From the first line of the data down to and including the line with "cam.matrix_world = Matrix.Translation(CAM)", copy everything exactly, leaving out pictures.

----------------------------------------

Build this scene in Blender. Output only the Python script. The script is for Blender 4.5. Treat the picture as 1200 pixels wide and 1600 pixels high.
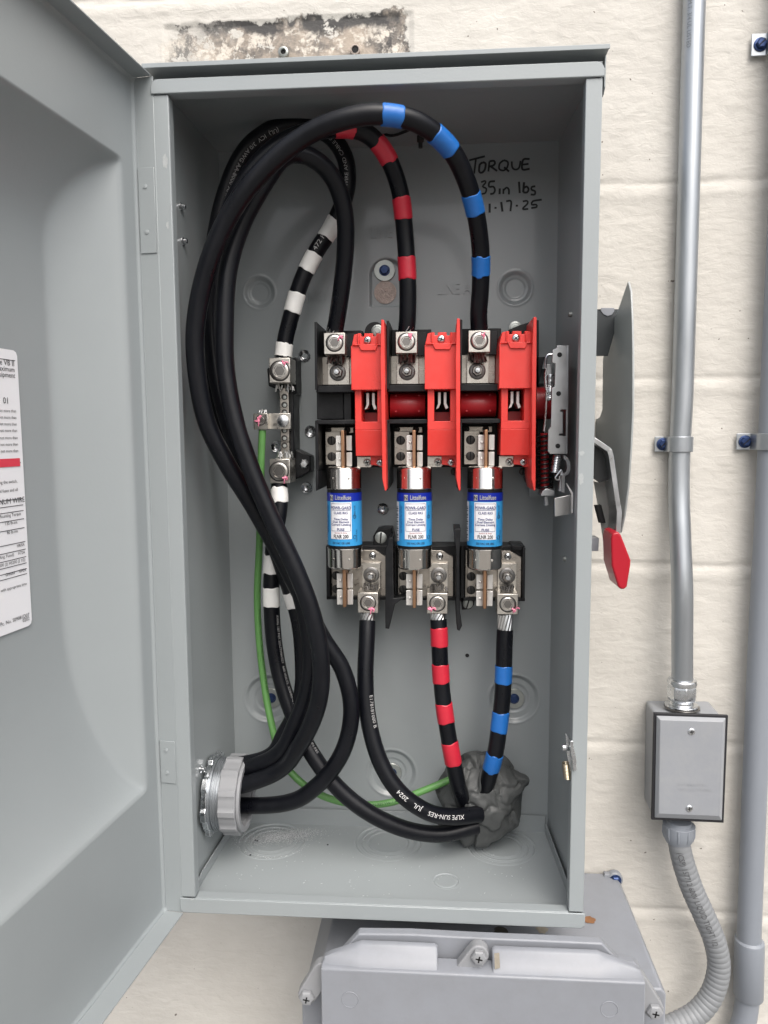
import bpy, bmesh, math, random
import numpy as np
from mathutils import Vector, Matrix, noise
sc = bpy.context.scene
for o in list(bpy.data.objects): bpy.data.objects.remove(o)
PI = math.pi
random.seed(7); rng = np.random.default_rng(5)

# ---------------------------------------------------------------- camera
F = 1166.7556; CAM = Vector((0.0529, -0.6432, 0.0728))
def _rot(a, b, c):
    Rx = Matrix(((1,0,0),(0,math.cos(a),-math.sin(a)),(0,math.sin(a),math.cos(a))))
    Rz = Matrix(((math.cos(b),-math.sin(b),0),(math.sin(b),math.cos(b),0),(0,0,1)))
    Ry = Matrix(((math.cos(c),0,math.sin(c)),(0,1,0),(-math.sin(c),0,math.cos(c))))
    return Rz @ Rx @ Ry
RC = _rot(-0.10338, 0.0713, 0.00597)
cd = bpy.data.cameras.new("Camera"); cam = bpy.data.objects.new("Camera", cd)
sc.collection.objects.link(cam); sc.camera = cam
cd.sensor_fit = 'VERTICAL'; cd.sensor_height = 32.0; cd.lens = 32.0 * F / 1600.0
cd.clip_start = 0.01; cd.clip_end = 500
cols = [RC @ Vector((1,0,0)), RC @ Vector((0,0,1)), -(RC @ Vector((0,1,0)))]
M3 = Matrix((cols[0], cols[1], cols[2])).transposed()
cam.matrix_world = Matrix.Translation(CAM) @ M3.to_4x4()

# ---------------------------------------------------------------- world, sun, exposure
SUN_EL, SUN_AZ = math.radians(52), math.radians(159)      # azimuth measured from +Y clockwise
w = bpy.data.worlds.new("World"); sc.world = w; w.use_nodes = True
nt = w.node_tree; bg = nt.nodes["Background"]
sky = nt.nodes.new("ShaderNodeTexSky"); sky.sky_type = 'NISHITA'; sky.sun_disc = False
sky.sun_elevation = SUN_EL; sky.sun_rotation = SUN_AZ; sky.air_density = 1.0; sky.dust_density = 6.0; sky.ozone_density = 1.0
hsv = nt.nodes.new("ShaderNodeHueSaturation"); hsv.inputs["Saturation"].default_value = 0.50
nt.links.new(sky.outputs[0], hsv.inputs["Color"]); nt.links.new(hsv.outputs[0], bg.inputs[0]); bg.inputs[1].default_value = 0.12
sl = bpy.data.lights.new("sun", 'SUN'); sl.energy = 1.0; sl.angle = math.radians(60); sl.color = (1.0, 0.965, 0.92)
so = bpy.data.objects.new("sun", sl); sc.collection.objects.link(so)
sdir = Vector((math.sin(SUN_AZ)*math.cos(SUN_EL), math.cos(SUN_AZ)*math.cos(SUN_EL), math.sin(SUN_EL)))
so.rotation_euler = sdir.to_track_quat('Z', 'Y').to_euler(); so.location = sdir*3
sc.view_settings.view_transform = 'Standard'; sc.view_settings.look = 'None'
sc.view_settings.exposure = 0.87; sc.view_settings.gamma = 1.0

# ---------------------------------------------------------------- pixel -> point helpers (the calibrated camera of the photo)
def ray(px, py): return RC @ Vector(((px-600)/F, 1, -(py-800)/F))
def at(px, py, y):
    r = ray(px, py); return CAM + r*((y-CAM.y)/r.y)
def atx(px, py, x):
    r = ray(px, py); return CAM + r*((x-CAM.x)/r.x)
def atz(px, py, z):
    r = ray(px, py); return CAM + r*((z-CAM.z)/r.z)
def pr(P):
    q = RC.transposed() @ (Vector(P)-CAM); return (600+F*q.x/q.y, 800-F*q.z/q.y)
def mpp(y, py=800):                                        # metres per photo pixel at depth y
    return (at(601, py, y)-at(600, py, y)).length

# ---------------------------------------------------------------- materials
MATS = {}
def mat(name, col, rough=0.5, metal=0.0, spec=0.5, bump=0.0, bscale=200, var=0.0, vscale=20, coat=0.0, rvar=0.0, stretch=(1,1,1), dust=0.0, dcol=(0.30,0.30,0.29), dscale=35):
    m = bpy.data.materials.new(name); m.use_nodes = True; t = m.node_tree; b = t.nodes["Principled BSDF"]
    b.inputs["Base Color"].default_value = (*col, 1); b.inputs["Roughness"].default_value = rough
    b.inputs["Metallic"].default_value = metal; b.inputs["Specular IOR Level"].default_value = spec
    b.inputs["Coat Weight"].default_value = coat; b.inputs["Coat Roughness"].default_value = 0.10
    tc = t.nodes.new("ShaderNodeTexCoord"); mp = t.nodes.new("ShaderNodeMapping"); mp.inputs["Scale"].default_value = stretch
    t.links.new(tc.outputs["Object"], mp.inputs[0])
    if var or rvar:
        n = t.nodes.new("ShaderNodeTexNoise"); n.inputs["Scale"].default_value = vscale; n.inputs["Detail"].default_value = 6; n.inputs["Roughness"].default_value = 0.6
        t.links.new(mp.outputs[0], n.inputs["Vector"])
        if var:
            mx = t.nodes.new("ShaderNodeMix"); mx.data_type = 'RGBA'; mx.blend_type = 'MIX'
            lo = tuple(c*(1-var) for c in col); hi = tuple(min(1, c*(1+var)) for c in col)
            mx.inputs[6].default_value = (*lo, 1); mx.inputs[7].default_value = (*hi, 1)
            t.links.new(n.outputs[0], mx.inputs[0]); t.links.new(mx.outputs[2], b.inputs["Base Color"])
        if rvar:
            mr = t.nodes.new("ShaderNodeMapRange"); mr.inputs[1].default_value = 0.3; mr.inputs[2].default_value = 0.7
            mr.inputs[3].default_value = max(0.02, rough-rvar); mr.inputs[4].default_value = min(1, rough+rvar)
            t.links.new(n.outputs[0], mr.inputs[0]); t.links.new(mr.outputs[0], b.inputs["Roughness"])
    if dust:
        n3 = t.nodes.new("ShaderNodeTexNoise"); n3.inputs["Scale"].default_value = dscale; n3.inputs["Detail"].default_value = 9; n3.inputs["Roughness"].default_value = 0.72
        t.links.new(mp.outputs[0], n3.inputs["Vector"]); r3 = t.nodes.new("ShaderNodeMapRange"); r3.inputs[1].default_value = .42; r3.inputs[2].default_value = .80; r3.inputs[4].default_value = dust
        t.links.new(n3.outputs[0], r3.inputs[0]); m3 = t.nodes.new("ShaderNodeMix"); m3.data_type = 'RGBA'; m3.inputs[7].default_value = (*dcol, 1); t.links.new(r3.outputs[0], m3.inputs[0])
        if b.inputs["Base Color"].is_linked: t.links.new(b.inputs["Base Color"].links[0].from_socket, m3.inputs[6])
        else: m3.inputs[6].default_value = (*col, 1)
        t.links.new(m3.outputs[2], b.inputs["Base Color"])
    if bump:
        n2 = t.nodes.new("ShaderNodeTexNoise"); n2.inputs["Scale"].default_value = bscale; n2.inputs["Detail"].default_value = 4
        bp = t.nodes.new("ShaderNodeBump"); bp.inputs["Strength"].default_value = bump; bp.inputs["Distance"].default_value = 0.001
        t.links.new(mp.outputs[0], n2.inputs["Vector"]); t.links.new(n2.outputs[0], bp.inputs["Height"]); t.links.new(bp.outputs[0], b.inputs["Normal"])
    MATS[name] = m; return m
GREY = mat("grey_paint", (0.285,0.312,0.322), 0.38, 0, 0.5, 0.06, 420, 0.06, 7, rvar=0.02, dust=.03, dcol=(.40,.41,.41), dscale=60)
GREYI = mat("grey_paint_inside", (0.272,0.297,0.306), 0.36, 0, 0.5, 0.06, 420, 0.07, 7, rvar=0.02, dust=.04, dcol=(.17,.18,.18), dscale=40, coat=.35)
LGREY = mat("pale_grey_paint", (0.235,0.248,0.275), 0.42, 0, 0.5, 0.08, 180, 0.10, 14, rvar=0.03, dust=.25, dcol=(.17,.17,.165), dscale=60)
JGREY = mat("junction_grey", (0.255,0.268,0.29), 0.42, 0, 0.5, 0.1, 220, 0.08, 25, rvar=0.03, dust=.3, dcol=(.38,.38,.37))
PVC = mat("grey_pvc", (0.215,0.235,0.265), 0.45, 0, 0.5, 0.06, 120, 0.12, 25, rvar=0.1, stretch=(1,1,0.25))
FLEX = mat("flexible_grey", (0.20,0.21,0.22), 0.5, 0, 0.5, 0.05, 300, 0.06, 30)
BUSH = mat("bushing_plastic", (0.255,0.262,0.275), 0.45, 0, 0.5, 0.05, 200, 0.05, 40)
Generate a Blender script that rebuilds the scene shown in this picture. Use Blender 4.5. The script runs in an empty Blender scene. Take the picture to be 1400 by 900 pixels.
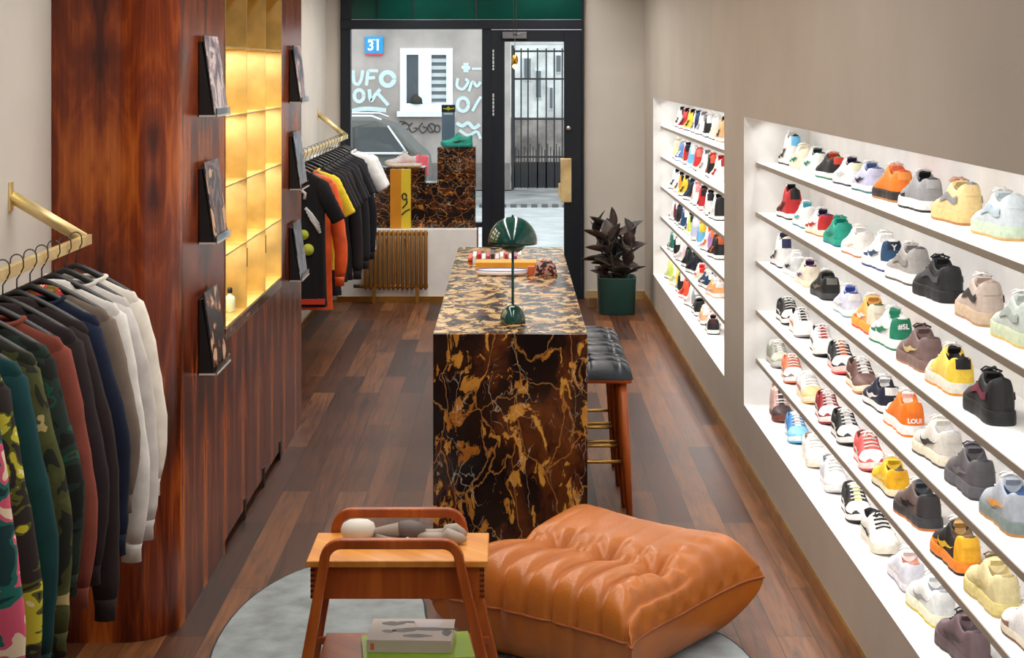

----------------------------------------

Result for this exercise:
Build this scene in Blender. Output only the Python script. The script is for Blender 4.5. Treat the picture as 1200 pixels wide and 1600 pixels high.
import bpy, bmesh, math, random
import numpy as np
from mathutils import Vector, Matrix, noise
sc = bpy.context.scene
for o in list(bpy.data.objects): bpy.data.objects.remove(o)
PI = math.pi
random.seed(7); rng = np.random.default_rng(5)

# ---------------------------------------------------------------- camera
F = 1166.7556; CAM = Vector((0.0529, -0.6432, 0.0728))
def _rot(a, b, c):
    Rx = Matrix(((1,0,0),(0,math.cos(a),-math.sin(a)),(0,math.sin(a),math.cos(a))))
    Rz = Matrix(((math.cos(b),-math.sin(b),0),(math.sin(b),math.cos(b),0),(0,0,1)))
    Ry = Matrix(((math.cos(c),0,math.sin(c)),(0,1,0),(-math.sin(c),0,math.cos(c))))
    return Rz @ Rx @ Ry
RC = _rot(-0.10338, 0.0713, 0.00597)
cd = bpy.data.cameras.new("Camera"); cam = bpy.data.objects.new("Camera", cd)
sc.collection.objects.link(cam); sc.camera = cam
cd.sensor_fit = 'VERTICAL'; cd.sensor_height = 32.0; cd.lens = 32.0 * F / 1600.0
cd.clip_start = 0.01; cd.clip_end = 500
cols = [RC @ Vector((1,0,0)), RC @ Vector((0,0,1)), -(RC @ Vector((0,1,0)))]
M3 = Matrix((cols[0], cols[1], cols[2])).transposed()
cam.matrix_world = Matrix.Translation(CAM) @ M3.to_4x4()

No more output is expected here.